Fátima Costa, agricultora tradicional e trabalhadora agrícola, membro da Cooperativa Integral A Geradora – Póvoa do Concelho, Trancoso, Guarda
Fátima tem uma vida profundamente marcada pela ligação à terra e pelo trabalho agrícola. Com apenas a 4.ª classe, começou desde cedo a trabalhar com os pais, cultivando batata, castanha e centeio, numa época em que “se ceifava muito”. Ficou viúva aos 38 anos, com três filhos em idade escolar, enfrentando desafios enormes. Trabalhou durante alguns anos na fábrica de calçado Rohde, até ao seu encerramento, e dedicou mais de uma década a cuidar da mãe doente, sem qualquer apoio institucional. “Tive que deitar as mãos à vida”, conta.
Nos terrenos herdados do pai, Fátima sempre manteve uma pequena horta para consumo próprio, com algum olival e milho.
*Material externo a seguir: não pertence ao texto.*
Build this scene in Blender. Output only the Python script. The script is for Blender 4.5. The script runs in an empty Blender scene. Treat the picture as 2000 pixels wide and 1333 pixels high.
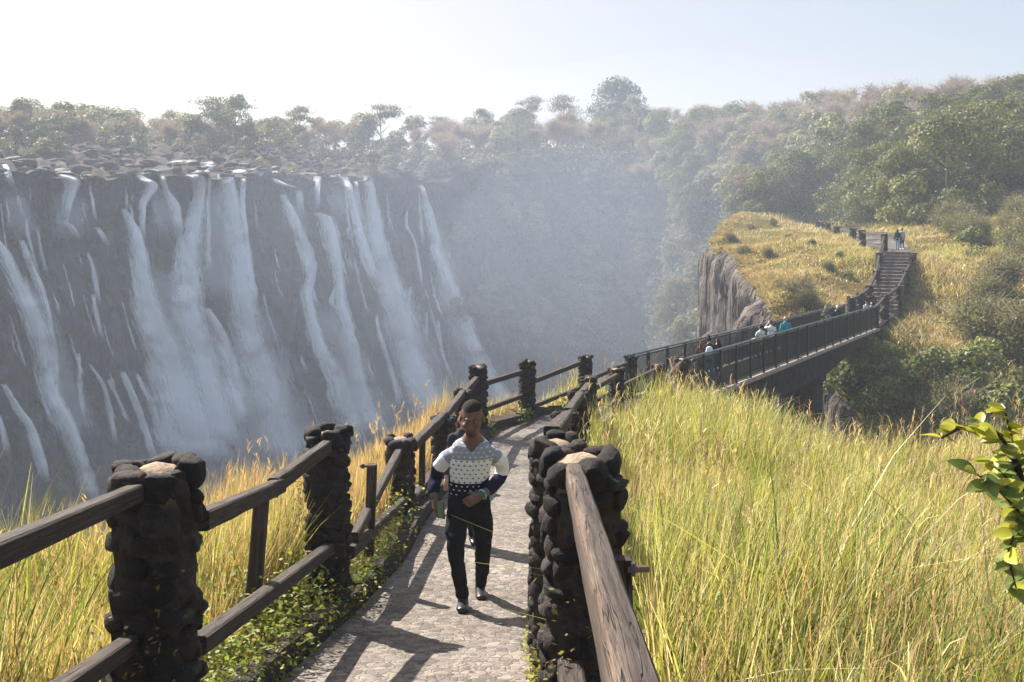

No entanto, reconhece que a agricultura em pequena escala não permite uma subsistência digna: “Para vender é pouco, porque a agricultura não dá. Uma pessoa em miniatura, não dá.” A exceção é a castanha, produto de elevada qualidade e grande procura, mas cujo preço pago aos produtores é injusto. “Vendo a intermediários. O pobre do trabalhador é o que fica com menos; podiam pagar-nos um pouco mais, mas não pagam.”
Apesar das dificuldades, mantém um carinho especial pela vida agrícola: “Gosto da agricultura. É bom comermos o que é natural, fazermos para nós.” Evita ao máximo o uso de químicos, sobretudo na produção para consumo próprio, embora reconheça que, em larga escala, a escassez de mão-de-obra torna difícil prescindir deles.
Grande parte do que sabe aprendeu com a mãe. Recorda a sabedoria dos antigos na escolha dos terrenos junto aos barrocos — formações rochosas típicas da paisagem — para plantar centeio. “De volta do barroco é que dá a espiga maior”, diziam os seus antepassados, e Fátima confirmou mais tarde, quando foi ela a cultivar. Hoje já não planta centeio: os preços não compensam o esforço.
Atualmente, complementa os rendimentos com trabalho sazonal noutras explorações agrícolas, como na preparação de vinhas, vindimas e apanha de maçãs. Denuncia a desigualdade salarial entre homens e mulheres: “Fazemos o mesmo trabalho e ganhamos menos.” Enquanto as mulheres recebem entre 30 e 35 euros por oito horas de trabalho, os homens recebem entre 40 e 45. “E se conseguimos um aumento, eles reclamam para ganhar mais — e conseguem.”
Fátima encontrou na Cooperativa Integral A Geradora, criada em 2022, um espaço de partilha e dinamização comunitária. Após uma reunião sobre o papel das mulheres rurais na agricultura, começou a acompanhar de perto a ideia de criar uma cooperativa agrícola feminina, para comercializar os produtos das hortas locais — uma iniciativa ainda em fase de desenvolvimento.
Participa ativamente nas atividades da cooperativa, como caminhadas, almoços comunitários, o grupo de teatro e a organização da festa anual Broca Viva, que anima a aldeia despovoada da Broca. Para Fátima, num contexto onde “há pouca gente, umas morrem, as novas emigram”, é essencial envolver-se em iniciativas que promovam o convívio e fortaleçam os laços comunitários.
Com orgulho, partilha que realizou um sonho de infância: integrar um rancho folclórico. Sempre adorou dançar e vibrava ao ver os ranchos, mas nunca teve oportunidade devido à vida de trabalho e responsabilidades familiares. “É um sonho que eu pensava que nunca ia realizar, mas agora realizei.”
Sobre a sua aldeia e o mundo rural, Fátima lamenta a falta de atenção por parte do poder local, especialmente na limpeza e manutenção dos espaços públicos. No que toca à agricultura, defende a eliminação das disparidades salariais entre homens e mulheres e gostaria que os pequenos agricultores recebessem um preço mais justo pelos seus produtos.